▸ SHORT TASK
Produce word for word the lines of the data below running from the one that has "by 2352 pixels." to the one that has "34, 0, 'silver', 'ell', .14, .0, .06)", inclusive, and no others.

# START OF INPUT

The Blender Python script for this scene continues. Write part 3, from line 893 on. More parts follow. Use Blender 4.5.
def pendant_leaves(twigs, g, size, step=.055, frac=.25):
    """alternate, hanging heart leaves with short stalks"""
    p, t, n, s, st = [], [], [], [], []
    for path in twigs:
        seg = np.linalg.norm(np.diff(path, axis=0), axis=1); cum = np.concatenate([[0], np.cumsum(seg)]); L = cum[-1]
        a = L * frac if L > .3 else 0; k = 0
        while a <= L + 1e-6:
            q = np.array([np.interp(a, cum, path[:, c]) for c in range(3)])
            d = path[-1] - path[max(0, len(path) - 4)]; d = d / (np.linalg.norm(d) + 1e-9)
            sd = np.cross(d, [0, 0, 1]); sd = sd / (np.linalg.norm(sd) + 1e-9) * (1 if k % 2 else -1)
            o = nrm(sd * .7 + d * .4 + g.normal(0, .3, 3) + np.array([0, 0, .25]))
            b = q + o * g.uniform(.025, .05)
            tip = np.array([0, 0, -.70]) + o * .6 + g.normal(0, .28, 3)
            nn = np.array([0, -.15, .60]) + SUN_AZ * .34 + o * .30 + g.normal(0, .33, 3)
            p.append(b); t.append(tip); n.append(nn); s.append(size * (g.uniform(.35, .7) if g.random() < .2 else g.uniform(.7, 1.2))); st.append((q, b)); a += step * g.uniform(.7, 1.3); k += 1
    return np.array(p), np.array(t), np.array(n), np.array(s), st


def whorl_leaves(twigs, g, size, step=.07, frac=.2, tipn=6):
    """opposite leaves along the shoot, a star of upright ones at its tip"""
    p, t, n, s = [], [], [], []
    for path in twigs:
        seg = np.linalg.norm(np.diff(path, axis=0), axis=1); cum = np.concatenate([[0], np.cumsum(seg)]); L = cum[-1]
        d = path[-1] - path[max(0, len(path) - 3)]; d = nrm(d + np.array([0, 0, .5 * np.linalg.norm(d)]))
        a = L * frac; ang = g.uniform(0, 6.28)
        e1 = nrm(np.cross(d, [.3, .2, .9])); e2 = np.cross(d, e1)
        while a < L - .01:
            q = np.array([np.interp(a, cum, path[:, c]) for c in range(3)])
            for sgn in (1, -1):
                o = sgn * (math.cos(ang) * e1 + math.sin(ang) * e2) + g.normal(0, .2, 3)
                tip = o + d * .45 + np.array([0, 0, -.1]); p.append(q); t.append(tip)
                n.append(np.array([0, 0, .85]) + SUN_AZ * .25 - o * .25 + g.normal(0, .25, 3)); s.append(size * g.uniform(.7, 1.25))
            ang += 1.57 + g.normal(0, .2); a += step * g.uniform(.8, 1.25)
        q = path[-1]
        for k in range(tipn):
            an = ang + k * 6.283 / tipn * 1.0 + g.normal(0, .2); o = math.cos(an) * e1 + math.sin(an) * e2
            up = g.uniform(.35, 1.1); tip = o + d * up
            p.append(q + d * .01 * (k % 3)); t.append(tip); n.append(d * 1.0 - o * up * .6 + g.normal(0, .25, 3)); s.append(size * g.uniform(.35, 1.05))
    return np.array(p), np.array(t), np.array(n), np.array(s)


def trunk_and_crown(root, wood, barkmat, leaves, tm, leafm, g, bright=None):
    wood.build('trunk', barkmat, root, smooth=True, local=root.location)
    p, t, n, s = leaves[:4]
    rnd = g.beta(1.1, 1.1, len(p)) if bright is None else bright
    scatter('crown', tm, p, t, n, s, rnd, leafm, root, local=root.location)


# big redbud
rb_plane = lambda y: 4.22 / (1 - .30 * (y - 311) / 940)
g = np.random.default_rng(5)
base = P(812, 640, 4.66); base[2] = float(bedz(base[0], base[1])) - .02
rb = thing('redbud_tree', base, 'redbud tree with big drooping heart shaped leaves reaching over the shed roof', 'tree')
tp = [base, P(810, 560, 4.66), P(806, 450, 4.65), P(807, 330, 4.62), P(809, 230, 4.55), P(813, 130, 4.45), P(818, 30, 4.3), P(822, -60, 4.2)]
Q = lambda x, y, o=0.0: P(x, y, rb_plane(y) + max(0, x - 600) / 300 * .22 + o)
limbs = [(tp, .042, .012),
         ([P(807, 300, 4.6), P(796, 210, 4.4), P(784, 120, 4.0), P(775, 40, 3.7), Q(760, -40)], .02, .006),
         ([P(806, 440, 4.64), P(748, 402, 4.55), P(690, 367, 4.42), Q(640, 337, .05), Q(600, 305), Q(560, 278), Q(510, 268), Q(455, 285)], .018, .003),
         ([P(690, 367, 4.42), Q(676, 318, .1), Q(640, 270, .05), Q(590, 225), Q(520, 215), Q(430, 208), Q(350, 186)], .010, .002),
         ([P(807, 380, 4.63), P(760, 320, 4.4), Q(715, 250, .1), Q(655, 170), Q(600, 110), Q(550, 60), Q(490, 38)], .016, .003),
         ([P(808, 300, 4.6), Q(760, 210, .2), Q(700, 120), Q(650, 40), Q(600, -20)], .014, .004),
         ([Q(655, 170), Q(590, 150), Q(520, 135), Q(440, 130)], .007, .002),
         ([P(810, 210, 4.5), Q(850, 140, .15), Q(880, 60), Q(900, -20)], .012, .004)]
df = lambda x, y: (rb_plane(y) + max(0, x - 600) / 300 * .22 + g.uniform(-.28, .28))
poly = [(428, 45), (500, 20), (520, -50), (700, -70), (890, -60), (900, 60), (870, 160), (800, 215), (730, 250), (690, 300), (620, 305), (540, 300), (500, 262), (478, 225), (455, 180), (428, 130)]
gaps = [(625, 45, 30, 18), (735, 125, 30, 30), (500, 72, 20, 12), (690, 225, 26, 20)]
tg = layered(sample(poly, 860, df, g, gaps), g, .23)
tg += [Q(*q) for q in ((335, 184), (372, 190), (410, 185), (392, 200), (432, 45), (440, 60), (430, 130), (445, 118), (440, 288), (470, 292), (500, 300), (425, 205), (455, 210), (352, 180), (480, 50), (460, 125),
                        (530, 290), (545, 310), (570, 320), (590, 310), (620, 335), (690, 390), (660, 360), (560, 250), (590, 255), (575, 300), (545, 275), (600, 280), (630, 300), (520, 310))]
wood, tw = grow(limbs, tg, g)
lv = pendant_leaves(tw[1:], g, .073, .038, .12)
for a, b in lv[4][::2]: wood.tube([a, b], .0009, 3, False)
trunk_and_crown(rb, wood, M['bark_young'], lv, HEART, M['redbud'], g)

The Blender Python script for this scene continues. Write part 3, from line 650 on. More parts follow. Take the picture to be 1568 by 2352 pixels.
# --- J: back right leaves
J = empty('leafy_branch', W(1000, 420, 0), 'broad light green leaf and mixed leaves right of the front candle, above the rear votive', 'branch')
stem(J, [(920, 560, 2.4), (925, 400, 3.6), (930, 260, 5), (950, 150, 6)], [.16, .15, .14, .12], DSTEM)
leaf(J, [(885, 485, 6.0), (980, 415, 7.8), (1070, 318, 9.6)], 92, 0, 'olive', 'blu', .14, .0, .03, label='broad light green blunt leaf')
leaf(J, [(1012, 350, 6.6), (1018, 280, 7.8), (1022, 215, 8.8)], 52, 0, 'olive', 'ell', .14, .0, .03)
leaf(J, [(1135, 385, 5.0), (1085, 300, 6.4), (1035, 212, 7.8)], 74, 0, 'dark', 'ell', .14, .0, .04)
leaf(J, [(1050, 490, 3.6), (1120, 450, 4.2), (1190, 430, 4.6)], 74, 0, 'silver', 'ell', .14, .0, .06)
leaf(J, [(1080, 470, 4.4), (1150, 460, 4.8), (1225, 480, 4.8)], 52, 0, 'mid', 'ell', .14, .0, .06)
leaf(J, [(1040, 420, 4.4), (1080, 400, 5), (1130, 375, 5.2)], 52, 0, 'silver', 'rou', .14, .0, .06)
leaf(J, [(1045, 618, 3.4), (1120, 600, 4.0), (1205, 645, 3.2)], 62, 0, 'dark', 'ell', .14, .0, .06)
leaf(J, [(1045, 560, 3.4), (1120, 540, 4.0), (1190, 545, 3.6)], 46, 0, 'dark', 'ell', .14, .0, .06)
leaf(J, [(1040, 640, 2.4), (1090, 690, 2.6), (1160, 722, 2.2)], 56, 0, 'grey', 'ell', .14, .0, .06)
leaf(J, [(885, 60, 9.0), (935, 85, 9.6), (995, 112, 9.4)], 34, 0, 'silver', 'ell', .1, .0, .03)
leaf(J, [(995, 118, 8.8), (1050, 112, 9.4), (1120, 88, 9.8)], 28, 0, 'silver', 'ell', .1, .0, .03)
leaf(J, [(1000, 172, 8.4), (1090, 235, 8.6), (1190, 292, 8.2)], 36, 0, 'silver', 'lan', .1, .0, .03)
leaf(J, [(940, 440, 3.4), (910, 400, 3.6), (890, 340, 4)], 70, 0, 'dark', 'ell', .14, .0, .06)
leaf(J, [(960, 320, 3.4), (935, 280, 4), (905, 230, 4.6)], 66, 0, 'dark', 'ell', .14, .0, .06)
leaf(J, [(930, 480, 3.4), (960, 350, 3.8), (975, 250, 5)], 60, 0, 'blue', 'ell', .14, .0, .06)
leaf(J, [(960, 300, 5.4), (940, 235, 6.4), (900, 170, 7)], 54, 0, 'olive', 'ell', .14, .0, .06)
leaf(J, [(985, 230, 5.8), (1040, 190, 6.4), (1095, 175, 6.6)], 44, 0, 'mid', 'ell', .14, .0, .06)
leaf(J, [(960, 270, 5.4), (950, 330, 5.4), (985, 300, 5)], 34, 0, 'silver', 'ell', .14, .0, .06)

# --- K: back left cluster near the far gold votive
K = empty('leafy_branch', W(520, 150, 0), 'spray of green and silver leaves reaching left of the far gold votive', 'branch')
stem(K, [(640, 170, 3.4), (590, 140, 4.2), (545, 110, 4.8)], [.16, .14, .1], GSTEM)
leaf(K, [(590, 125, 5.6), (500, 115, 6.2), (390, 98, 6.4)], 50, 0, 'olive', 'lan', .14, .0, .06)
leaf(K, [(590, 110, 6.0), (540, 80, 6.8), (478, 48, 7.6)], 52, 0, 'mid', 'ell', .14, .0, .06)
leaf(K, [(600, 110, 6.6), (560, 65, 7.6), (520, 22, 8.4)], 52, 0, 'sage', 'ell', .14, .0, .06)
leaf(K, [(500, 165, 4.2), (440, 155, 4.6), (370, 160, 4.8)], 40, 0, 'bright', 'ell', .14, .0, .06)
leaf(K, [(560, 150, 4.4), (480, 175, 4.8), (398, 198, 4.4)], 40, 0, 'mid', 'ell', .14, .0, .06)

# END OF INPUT

▸ OUTPUT BELOW
The Blender Python script for this scene continues. Write part 3, from line 650 on. More parts follow. Take the picture to be 1568 by 2352 pixels.
# --- J: back right leaves
J = empty('leafy_branch', W(1000, 420, 0), 'broad light green leaf and mixed leaves right of the front candle, above the rear votive', 'branch')
stem(J, [(920, 560, 2.4), (925, 400, 3.6), (930, 260, 5), (950, 150, 6)], [.16, .15, .14, .12], DSTEM)
leaf(J, [(885, 485, 6.0), (980, 415, 7.8), (1070, 318, 9.6)], 92, 0, 'olive', 'blu', .14, .0, .03, label='broad light green blunt leaf')
leaf(J, [(1012, 350, 6.6), (1018, 280, 7.8), (1022, 215, 8.8)], 52, 0, 'olive', 'ell', .14, .0, .03)
leaf(J, [(1135, 385, 5.0), (1085, 300, 6.4), (1035, 212, 7.8)], 74, 0, 'dark', 'ell', .14, .0, .04)
leaf(J, [(1050, 490, 3.6), (1120, 450, 4.2), (1190, 430, 4.6)], 74, 0, 'silver', 'ell', .14, .0, .06)
leaf(J, [(1080, 470, 4.4), (1150, 460, 4.8), (1225, 480, 4.8)], 52, 0, 'mid', 'ell', .14, .0, .06)
leaf(J, [(1040, 420, 4.4), (1080, 400, 5), (1130, 375, 5.2)], 52, 0, 'silver', 'rou', .14, .0, .06)
leaf(J, [(1045, 618, 3.4), (1120, 600, 4.0), (1205, 645, 3.2)], 62, 0, 'dark', 'ell', .14, .0, .06)
leaf(J, [(1045, 560, 3.4), (1120, 540, 4.0), (1190, 545, 3.6)], 46, 0, 'dark', 'ell', .14, .0, .06)
leaf(J, [(1040, 640, 2.4), (1090, 690, 2.6), (1160, 722, 2.2)], 56, 0, 'grey', 'ell', .14, .0, .06)
leaf(J, [(885, 60, 9.0), (935, 85, 9.6), (995, 112, 9.4)], 34, 0, 'silver', 'ell', .1, .0, .03)
leaf(J, [(995, 118, 8.8), (1050, 112, 9.4), (1120, 88, 9.8)], 28, 0, 'silver', 'ell', .1, .0, .03)
leaf(J, [(1000, 172, 8.4), (1090, 235, 8.6), (1190, 292, 8.2)], 36, 0, 'silver', 'lan', .1, .0, .03)
leaf(J, [(940, 440, 3.4), (910, 400, 3.6), (890, 340, 4)], 70, 0, 'dark', 'ell', .14, .0, .06)
leaf(J, [(960, 320, 3.4), (935, 280, 4), (905, 230, 4.6)], 66, 0, 'dark', 'ell', .14, .0, .06)
leaf(J, [(930, 480, 3.4), (960, 350, 3.8), (975, 250, 5)], 60, 0, 'blue', 'ell', .14, .0, .06)
leaf(J, [(960, 300, 5.4), (940, 235, 6.4), (900, 170, 7)], 54, 0, 'olive', 'ell', .14, .0, .06)
leaf(J, [(985, 230, 5.8), (1040, 190, 6.4), (1095, 175, 6.6)], 44, 0, 'mid', 'ell', .14, .0, .06)
leaf(J, [(960, 270, 5.4), (950, 330, 5.4), (985, 300, 5)], 34, 0, 'silver', 'ell', .14, .0, .06)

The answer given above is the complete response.